Friday, November 30, 2007

UA looks at restoring historic 1906 Douglass house

[Source: Eric Swedlund, Daily Star] -- The Douglass House, a turn-of-the-century home once owned by the UA's first academic superstar, has long attracted the attention of preservationists on campus and is now an administration priority for restoration. "There is very significant and sincere interest in restoring the building," said Albert Tarcola, director of facilities management. "It's on my list as No. 1 to be restored." Finished in 1906, the Douglass House, also known as the Cannon/Douglass House, was the second building on the north side of Speedway, following the George E.P. Smith House, both of which are now listed on the National Register of Historic Places.

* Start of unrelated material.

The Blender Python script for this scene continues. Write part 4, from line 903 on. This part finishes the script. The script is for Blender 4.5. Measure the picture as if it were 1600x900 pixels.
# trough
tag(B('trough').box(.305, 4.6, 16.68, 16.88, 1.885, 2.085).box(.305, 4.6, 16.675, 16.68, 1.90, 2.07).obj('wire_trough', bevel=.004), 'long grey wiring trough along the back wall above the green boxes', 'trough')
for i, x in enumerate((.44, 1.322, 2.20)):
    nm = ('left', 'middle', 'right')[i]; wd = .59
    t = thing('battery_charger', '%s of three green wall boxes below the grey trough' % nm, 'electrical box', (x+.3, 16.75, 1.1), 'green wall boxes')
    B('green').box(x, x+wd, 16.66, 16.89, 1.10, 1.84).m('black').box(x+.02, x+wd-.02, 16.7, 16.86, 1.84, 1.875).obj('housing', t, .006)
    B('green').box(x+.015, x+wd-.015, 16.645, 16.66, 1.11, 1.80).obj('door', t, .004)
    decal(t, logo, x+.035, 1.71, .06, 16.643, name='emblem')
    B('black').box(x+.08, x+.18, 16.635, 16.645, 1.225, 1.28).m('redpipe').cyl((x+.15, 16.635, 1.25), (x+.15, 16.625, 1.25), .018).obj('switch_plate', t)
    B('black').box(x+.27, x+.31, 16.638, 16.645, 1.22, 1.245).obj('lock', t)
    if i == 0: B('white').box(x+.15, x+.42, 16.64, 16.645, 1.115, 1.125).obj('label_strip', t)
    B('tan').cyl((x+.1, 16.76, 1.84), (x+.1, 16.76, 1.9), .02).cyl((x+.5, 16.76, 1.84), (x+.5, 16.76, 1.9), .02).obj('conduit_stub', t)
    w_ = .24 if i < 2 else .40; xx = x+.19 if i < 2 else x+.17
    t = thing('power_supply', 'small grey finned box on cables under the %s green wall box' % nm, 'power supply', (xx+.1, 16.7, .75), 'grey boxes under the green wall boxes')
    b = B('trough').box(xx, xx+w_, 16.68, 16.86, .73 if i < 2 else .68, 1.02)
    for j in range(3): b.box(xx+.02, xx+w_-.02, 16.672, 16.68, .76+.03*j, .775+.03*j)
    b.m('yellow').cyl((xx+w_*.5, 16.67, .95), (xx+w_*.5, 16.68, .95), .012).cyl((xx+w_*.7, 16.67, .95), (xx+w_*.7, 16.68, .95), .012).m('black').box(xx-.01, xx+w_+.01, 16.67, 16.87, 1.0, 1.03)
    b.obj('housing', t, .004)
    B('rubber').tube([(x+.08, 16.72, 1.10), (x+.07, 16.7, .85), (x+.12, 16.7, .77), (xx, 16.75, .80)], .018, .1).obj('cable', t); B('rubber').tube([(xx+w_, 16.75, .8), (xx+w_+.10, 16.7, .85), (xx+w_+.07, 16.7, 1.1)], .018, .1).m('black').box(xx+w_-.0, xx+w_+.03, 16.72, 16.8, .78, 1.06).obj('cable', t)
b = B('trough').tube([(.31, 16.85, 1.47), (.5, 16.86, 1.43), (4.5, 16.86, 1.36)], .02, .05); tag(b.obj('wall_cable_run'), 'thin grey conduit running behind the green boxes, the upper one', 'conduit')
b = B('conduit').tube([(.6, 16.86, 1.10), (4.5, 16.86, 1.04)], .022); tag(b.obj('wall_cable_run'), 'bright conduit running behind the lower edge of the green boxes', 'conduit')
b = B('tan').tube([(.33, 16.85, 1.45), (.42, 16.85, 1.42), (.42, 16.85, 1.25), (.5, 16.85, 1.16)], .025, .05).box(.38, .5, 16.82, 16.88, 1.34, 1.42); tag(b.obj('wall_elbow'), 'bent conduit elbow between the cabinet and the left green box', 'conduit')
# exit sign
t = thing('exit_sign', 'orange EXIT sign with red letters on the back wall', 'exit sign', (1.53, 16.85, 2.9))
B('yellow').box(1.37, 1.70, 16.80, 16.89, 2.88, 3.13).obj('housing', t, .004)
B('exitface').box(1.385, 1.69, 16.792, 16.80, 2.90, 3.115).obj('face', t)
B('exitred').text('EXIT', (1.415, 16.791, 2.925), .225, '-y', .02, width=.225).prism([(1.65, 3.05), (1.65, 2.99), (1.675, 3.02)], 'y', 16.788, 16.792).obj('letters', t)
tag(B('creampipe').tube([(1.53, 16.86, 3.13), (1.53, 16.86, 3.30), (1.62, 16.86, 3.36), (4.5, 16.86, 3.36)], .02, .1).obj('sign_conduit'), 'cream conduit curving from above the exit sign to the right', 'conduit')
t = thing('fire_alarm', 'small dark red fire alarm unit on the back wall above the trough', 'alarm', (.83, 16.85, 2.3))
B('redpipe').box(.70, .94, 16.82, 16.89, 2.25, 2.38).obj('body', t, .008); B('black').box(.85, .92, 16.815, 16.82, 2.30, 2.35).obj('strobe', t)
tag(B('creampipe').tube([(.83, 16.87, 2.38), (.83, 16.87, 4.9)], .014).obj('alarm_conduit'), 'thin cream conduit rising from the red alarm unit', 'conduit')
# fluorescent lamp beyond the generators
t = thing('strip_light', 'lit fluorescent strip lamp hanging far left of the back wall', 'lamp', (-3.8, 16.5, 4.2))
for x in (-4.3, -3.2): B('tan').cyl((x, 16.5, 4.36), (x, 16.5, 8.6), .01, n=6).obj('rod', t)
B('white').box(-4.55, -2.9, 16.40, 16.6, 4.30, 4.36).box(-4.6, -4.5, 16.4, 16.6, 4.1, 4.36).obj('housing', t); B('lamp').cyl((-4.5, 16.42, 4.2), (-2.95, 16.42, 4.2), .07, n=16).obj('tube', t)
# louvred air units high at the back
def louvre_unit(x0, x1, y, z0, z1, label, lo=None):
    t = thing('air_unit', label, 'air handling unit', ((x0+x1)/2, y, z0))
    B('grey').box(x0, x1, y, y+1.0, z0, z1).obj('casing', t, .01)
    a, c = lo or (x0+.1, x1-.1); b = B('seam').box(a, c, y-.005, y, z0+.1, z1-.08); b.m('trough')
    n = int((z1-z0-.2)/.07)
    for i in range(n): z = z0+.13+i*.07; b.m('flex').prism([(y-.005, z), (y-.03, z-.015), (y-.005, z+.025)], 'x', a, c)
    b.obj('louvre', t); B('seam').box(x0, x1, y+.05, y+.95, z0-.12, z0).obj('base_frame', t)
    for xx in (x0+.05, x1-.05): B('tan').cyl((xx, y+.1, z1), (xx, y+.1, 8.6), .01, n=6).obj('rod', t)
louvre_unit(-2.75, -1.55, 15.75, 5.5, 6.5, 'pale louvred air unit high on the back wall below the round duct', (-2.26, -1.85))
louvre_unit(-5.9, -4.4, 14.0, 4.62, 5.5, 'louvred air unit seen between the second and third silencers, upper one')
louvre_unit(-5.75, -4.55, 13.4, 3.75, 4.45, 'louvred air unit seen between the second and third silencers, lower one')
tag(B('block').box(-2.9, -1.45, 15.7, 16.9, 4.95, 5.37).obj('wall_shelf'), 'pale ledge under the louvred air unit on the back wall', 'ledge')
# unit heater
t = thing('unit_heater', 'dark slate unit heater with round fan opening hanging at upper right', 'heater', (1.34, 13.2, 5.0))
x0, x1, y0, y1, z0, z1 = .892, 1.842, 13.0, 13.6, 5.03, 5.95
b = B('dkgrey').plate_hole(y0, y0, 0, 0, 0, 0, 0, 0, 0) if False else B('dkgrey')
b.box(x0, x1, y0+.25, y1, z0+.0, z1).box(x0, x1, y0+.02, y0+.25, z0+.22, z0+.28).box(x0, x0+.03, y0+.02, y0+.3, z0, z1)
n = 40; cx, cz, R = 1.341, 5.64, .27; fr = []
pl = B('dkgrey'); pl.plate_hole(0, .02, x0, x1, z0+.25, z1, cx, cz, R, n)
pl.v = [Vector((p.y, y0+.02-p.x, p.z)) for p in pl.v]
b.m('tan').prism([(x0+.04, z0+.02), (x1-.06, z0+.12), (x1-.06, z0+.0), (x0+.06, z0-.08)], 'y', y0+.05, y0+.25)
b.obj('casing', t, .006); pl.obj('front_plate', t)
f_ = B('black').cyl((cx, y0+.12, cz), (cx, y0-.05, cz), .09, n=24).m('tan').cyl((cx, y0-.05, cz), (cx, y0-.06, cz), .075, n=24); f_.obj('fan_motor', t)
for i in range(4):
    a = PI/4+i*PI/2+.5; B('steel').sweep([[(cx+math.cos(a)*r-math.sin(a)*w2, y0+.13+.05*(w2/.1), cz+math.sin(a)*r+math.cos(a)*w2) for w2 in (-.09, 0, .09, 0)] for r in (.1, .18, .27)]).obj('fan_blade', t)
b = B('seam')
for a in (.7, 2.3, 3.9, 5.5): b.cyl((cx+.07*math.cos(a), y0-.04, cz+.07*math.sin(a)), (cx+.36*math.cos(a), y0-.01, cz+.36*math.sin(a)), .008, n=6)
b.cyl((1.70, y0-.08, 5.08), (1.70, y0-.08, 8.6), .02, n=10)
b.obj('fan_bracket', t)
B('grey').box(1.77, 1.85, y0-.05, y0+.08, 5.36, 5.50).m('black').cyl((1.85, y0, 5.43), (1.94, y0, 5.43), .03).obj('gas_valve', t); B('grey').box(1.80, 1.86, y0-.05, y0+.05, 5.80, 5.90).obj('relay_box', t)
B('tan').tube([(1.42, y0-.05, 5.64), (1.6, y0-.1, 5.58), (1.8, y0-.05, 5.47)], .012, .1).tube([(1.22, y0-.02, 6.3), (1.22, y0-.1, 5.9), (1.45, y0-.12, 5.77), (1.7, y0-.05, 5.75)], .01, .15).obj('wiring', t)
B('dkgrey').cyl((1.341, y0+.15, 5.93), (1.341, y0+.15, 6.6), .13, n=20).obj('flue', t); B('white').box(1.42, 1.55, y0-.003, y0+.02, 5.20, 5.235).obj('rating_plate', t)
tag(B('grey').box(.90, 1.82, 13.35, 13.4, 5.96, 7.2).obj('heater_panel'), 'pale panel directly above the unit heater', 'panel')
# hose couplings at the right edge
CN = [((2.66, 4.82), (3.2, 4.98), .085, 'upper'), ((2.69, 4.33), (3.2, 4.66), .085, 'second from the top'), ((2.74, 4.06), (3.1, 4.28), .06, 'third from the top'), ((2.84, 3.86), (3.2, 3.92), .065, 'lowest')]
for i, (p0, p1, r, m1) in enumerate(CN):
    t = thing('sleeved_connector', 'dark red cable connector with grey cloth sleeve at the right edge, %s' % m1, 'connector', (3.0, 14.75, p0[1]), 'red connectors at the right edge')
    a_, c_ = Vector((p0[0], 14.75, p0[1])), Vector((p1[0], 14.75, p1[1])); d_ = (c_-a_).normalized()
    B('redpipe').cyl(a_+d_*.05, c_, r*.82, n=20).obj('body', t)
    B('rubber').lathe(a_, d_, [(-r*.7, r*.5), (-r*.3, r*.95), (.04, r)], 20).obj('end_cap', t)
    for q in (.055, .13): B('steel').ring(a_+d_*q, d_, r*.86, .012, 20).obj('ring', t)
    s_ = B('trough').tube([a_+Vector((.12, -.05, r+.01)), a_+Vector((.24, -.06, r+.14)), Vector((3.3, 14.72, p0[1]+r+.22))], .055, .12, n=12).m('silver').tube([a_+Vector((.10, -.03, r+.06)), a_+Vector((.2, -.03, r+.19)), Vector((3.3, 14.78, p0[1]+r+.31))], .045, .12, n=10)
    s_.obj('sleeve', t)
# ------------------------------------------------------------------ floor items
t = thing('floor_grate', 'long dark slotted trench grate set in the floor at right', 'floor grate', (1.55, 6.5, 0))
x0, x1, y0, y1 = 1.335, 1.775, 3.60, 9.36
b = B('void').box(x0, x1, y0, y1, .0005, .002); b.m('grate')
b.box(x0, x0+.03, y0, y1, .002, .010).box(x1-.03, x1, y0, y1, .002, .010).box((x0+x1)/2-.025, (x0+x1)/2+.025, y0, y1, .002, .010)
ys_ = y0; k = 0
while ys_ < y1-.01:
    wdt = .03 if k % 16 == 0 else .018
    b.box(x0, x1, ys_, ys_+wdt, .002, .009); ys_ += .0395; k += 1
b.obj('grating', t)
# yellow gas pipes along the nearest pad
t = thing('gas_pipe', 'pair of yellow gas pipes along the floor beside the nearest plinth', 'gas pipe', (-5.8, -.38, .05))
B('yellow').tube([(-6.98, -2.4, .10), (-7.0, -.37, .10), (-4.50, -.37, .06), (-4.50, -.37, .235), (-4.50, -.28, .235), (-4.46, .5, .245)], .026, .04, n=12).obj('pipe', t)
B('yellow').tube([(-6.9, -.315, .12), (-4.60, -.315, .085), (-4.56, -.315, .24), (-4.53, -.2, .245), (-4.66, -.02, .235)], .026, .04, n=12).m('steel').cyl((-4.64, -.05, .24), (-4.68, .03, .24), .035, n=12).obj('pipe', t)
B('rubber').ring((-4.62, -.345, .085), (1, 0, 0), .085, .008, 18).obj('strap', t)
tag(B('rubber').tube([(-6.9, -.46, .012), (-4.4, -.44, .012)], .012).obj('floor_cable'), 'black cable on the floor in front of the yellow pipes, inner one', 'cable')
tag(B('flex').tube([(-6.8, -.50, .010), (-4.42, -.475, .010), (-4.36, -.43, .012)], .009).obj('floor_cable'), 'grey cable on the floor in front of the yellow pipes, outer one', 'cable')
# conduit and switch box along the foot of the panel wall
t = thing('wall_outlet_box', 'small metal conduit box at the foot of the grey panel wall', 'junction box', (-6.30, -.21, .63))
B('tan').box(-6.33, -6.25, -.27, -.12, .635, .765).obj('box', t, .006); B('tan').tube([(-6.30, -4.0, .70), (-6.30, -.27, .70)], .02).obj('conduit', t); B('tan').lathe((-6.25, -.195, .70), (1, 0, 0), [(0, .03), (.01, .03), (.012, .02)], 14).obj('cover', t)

The house was originally owned by William A. Cannon, a botanist who sold it to A.E. Douglass in 1913. Douglass lived in the house until 1923. Douglass was a Harvard astronomer in 1894 when Percival Lowell recruited him to scout the Arizona Territory for the best observatory site. Douglass worked as Lowell's chief assistant at the Lowell Observatory outside Flagstaff before arriving in Tucson in 1906 to join the UA faculty. At the UA he became known as the father of dendrochronology, the science of tree-ring dating, and was the founder of the Steward Observatory. Restoration will give the university a better public face and promote the university as a good steward of public resources, said R. Brooks Jeffery, preservation-studies coordinator and associate dean of the College of Architecture and Landscape Architecture.